● **Prompt**:
Reproduce the entries below in full, word for word.

● **Data listing**:

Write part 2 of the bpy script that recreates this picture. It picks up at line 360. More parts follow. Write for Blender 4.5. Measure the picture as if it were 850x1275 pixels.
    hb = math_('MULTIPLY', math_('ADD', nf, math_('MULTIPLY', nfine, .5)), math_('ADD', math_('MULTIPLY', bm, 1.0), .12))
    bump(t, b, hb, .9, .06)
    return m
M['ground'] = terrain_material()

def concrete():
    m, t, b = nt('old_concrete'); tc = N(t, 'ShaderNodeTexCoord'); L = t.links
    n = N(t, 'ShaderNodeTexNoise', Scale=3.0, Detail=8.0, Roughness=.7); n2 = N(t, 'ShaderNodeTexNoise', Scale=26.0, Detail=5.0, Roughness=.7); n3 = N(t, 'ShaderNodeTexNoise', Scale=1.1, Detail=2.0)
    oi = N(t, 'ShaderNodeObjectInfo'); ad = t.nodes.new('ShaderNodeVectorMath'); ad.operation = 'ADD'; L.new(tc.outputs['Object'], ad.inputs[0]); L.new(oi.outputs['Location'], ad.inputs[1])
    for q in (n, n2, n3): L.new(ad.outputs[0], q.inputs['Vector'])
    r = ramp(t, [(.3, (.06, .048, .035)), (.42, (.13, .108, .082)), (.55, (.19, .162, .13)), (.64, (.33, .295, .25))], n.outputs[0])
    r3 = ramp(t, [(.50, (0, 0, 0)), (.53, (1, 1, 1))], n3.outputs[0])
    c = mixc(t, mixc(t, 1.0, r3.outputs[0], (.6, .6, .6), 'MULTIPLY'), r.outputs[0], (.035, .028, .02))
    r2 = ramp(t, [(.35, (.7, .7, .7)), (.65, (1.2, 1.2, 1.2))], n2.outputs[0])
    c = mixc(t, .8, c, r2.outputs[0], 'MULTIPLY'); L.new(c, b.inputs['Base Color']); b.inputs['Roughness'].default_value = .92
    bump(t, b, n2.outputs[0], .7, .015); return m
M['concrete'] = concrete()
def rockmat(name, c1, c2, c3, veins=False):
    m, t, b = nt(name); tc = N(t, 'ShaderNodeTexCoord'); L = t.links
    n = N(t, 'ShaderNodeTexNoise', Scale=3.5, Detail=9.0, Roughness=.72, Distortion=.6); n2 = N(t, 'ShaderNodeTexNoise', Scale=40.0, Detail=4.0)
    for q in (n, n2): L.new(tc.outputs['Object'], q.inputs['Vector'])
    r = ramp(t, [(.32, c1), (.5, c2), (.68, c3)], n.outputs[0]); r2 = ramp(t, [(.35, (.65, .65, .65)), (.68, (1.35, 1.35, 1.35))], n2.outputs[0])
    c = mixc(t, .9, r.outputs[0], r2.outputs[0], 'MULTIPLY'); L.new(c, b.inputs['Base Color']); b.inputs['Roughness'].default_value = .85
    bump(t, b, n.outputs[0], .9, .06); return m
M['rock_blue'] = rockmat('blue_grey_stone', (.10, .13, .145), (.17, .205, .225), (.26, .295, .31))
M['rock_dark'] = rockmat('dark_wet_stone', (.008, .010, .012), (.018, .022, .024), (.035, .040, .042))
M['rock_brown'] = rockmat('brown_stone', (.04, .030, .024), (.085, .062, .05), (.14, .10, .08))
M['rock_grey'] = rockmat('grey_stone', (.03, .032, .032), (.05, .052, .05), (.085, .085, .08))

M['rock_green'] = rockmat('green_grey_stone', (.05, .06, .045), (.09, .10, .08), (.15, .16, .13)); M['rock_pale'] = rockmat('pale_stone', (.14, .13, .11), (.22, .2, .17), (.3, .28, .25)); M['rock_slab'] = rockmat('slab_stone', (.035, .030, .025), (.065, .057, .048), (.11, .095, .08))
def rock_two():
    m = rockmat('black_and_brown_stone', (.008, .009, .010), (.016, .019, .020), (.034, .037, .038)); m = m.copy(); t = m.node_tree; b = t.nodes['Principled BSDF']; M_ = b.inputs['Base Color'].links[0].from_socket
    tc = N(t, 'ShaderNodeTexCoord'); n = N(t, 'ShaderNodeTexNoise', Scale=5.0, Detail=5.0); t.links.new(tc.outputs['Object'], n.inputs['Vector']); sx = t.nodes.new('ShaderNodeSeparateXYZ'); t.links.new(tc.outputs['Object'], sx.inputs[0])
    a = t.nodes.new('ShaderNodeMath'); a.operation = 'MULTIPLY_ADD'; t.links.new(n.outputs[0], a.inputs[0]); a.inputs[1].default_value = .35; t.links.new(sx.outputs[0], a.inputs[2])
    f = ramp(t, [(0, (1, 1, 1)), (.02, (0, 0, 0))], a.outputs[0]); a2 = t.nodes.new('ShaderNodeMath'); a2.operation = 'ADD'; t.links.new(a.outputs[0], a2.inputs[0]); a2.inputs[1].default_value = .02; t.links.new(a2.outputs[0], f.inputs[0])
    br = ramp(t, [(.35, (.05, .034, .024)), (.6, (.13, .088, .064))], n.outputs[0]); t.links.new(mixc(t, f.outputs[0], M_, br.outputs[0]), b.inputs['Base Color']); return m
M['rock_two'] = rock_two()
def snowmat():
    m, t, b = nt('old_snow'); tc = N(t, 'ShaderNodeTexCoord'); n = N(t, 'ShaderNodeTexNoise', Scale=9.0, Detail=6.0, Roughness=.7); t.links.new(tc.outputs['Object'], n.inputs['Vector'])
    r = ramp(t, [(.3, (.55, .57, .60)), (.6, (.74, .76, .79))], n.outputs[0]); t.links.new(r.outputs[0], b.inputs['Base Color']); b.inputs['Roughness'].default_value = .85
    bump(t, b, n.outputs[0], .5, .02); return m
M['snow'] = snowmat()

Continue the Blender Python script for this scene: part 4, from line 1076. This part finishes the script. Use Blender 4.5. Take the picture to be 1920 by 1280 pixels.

● **Result of this exercise**:
Write part 2 of the bpy script that recreates this picture. It picks up at line 360. More parts follow. Write for Blender 4.5. Measure the picture as if it were 850x1275 pixels.
    hb = math_('MULTIPLY', math_('ADD', nf, math_('MULTIPLY', nfine, .5)), math_('ADD', math_('MULTIPLY', bm, 1.0), .12))
    bump(t, b, hb, .9, .06)
    return m
M['ground'] = terrain_material()

def concrete():
    m, t, b = nt('old_concrete'); tc = N(t, 'ShaderNodeTexCoord'); L = t.links
    n = N(t, 'ShaderNodeTexNoise', Scale=3.0, Detail=8.0, Roughness=.7); n2 = N(t, 'ShaderNodeTexNoise', Scale=26.0, Detail=5.0, Roughness=.7); n3 = N(t, 'ShaderNodeTexNoise', Scale=1.1, Detail=2.0)
    oi = N(t, 'ShaderNodeObjectInfo'); ad = t.nodes.new('ShaderNodeVectorMath'); ad.operation = 'ADD'; L.new(tc.outputs['Object'], ad.inputs[0]); L.new(oi.outputs['Location'], ad.inputs[1])
    for q in (n, n2, n3): L.new(ad.outputs[0], q.inputs['Vector'])
    r = ramp(t, [(.3, (.06, .048, .035)), (.42, (.13, .108, .082)), (.55, (.19, .162, .13)), (.64, (.33, .295, .25))], n.outputs[0])
    r3 = ramp(t, [(.50, (0, 0, 0)), (.53, (1, 1, 1))], n3.outputs[0])
    c = mixc(t, mixc(t, 1.0, r3.outputs[0], (.6, .6, .6), 'MULTIPLY'), r.outputs[0], (.035, .028, .02))
    r2 = ramp(t, [(.35, (.7, .7, .7)), (.65, (1.2, 1.2, 1.2))], n2.outputs[0])
    c = mixc(t, .8, c, r2.outputs[0], 'MULTIPLY'); L.new(c, b.inputs['Base Color']); b.inputs['Roughness'].default_value = .92
    bump(t, b, n2.outputs[0], .7, .015); return m
M['concrete'] = concrete()
def rockmat(name, c1, c2, c3, veins=False):
    m, t, b = nt(name); tc = N(t, 'ShaderNodeTexCoord'); L = t.links
    n = N(t, 'ShaderNodeTexNoise', Scale=3.5, Detail=9.0, Roughness=.72, Distortion=.6); n2 = N(t, 'ShaderNodeTexNoise', Scale=40.0, Detail=4.0)
    for q in (n, n2): L.new(tc.outputs['Object'], q.inputs['Vector'])
    r = ramp(t, [(.32, c1), (.5, c2), (.68, c3)], n.outputs[0]); r2 = ramp(t, [(.35, (.65, .65, .65)), (.68, (1.35, 1.35, 1.35))], n2.outputs[0])
    c = mixc(t, .9, r.outputs[0], r2.outputs[0], 'MULTIPLY'); L.new(c, b.inputs['Base Color']); b.inputs['Roughness'].default_value = .85
    bump(t, b, n.outputs[0], .9, .06); return m
M['rock_blue'] = rockmat('blue_grey_stone', (.10, .13, .145), (.17, .205, .225), (.26, .295, .31))
M['rock_dark'] = rockmat('dark_wet_stone', (.008, .010, .012), (.018, .022, .024), (.035, .040, .042))
M['rock_brown'] = rockmat('brown_stone', (.04, .030, .024), (.085, .062, .05), (.14, .10, .08))
M['rock_grey'] = rockmat('grey_stone', (.03, .032, .032), (.05, .052, .05), (.085, .085, .08))

M['rock_green'] = rockmat('green_grey_stone', (.05, .06, .045), (.09, .10, .08), (.15, .16, .13)); M['rock_pale'] = rockmat('pale_stone', (.14, .13, .11), (.22, .2, .17), (.3, .28, .25)); M['rock_slab'] = rockmat('slab_stone', (.035, .030, .025), (.065, .057, .048), (.11, .095, .08))
def rock_two():
    m = rockmat('black_and_brown_stone', (.008, .009, .010), (.016, .019, .020), (.034, .037, .038)); m = m.copy(); t = m.node_tree; b = t.nodes['Principled BSDF']; M_ = b.inputs['Base Color'].links[0].from_socket
    tc = N(t, 'ShaderNodeTexCoord'); n = N(t, 'ShaderNodeTexNoise', Scale=5.0, Detail=5.0); t.links.new(tc.outputs['Object'], n.inputs['Vector']); sx = t.nodes.new('ShaderNodeSeparateXYZ'); t.links.new(tc.outputs['Object'], sx.inputs[0])
    a = t.nodes.new('ShaderNodeMath'); a.operation = 'MULTIPLY_ADD'; t.links.new(n.outputs[0], a.inputs[0]); a.inputs[1].default_value = .35; t.links.new(sx.outputs[0], a.inputs[2])
    f = ramp(t, [(0, (1, 1, 1)), (.02, (0, 0, 0))], a.outputs[0]); a2 = t.nodes.new('ShaderNodeMath'); a2.operation = 'ADD'; t.links.new(a.outputs[0], a2.inputs[0]); a2.inputs[1].default_value = .02; t.links.new(a2.outputs[0], f.inputs[0])
    br = ramp(t, [(.35, (.05, .034, .024)), (.6, (.13, .088, .064))], n.outputs[0]); t.links.new(mixc(t, f.outputs[0], M_, br.outputs[0]), b.inputs['Base Color']); return m
M['rock_two'] = rock_two()
def snowmat():
    m, t, b = nt('old_snow'); tc = N(t, 'ShaderNodeTexCoord'); n = N(t, 'ShaderNodeTexNoise', Scale=9.0, Detail=6.0, Roughness=.7); t.links.new(tc.outputs['Object'], n.inputs['Vector'])
    r = ramp(t, [(.3, (.55, .57, .60)), (.6, (.74, .76, .79))], n.outputs[0]); t.links.new(r.outputs[0], b.inputs['Base Color']); b.inputs['Roughness'].default_value = .85
    bump(t, b, n.outputs[0], .5, .02); return m
M['snow'] = snowmat()

Continue the Blender Python script for this scene: part 4, from line 1076. This part finishes the script. Use Blender 4.5. Take the picture to be 1920 by 1280 pixels.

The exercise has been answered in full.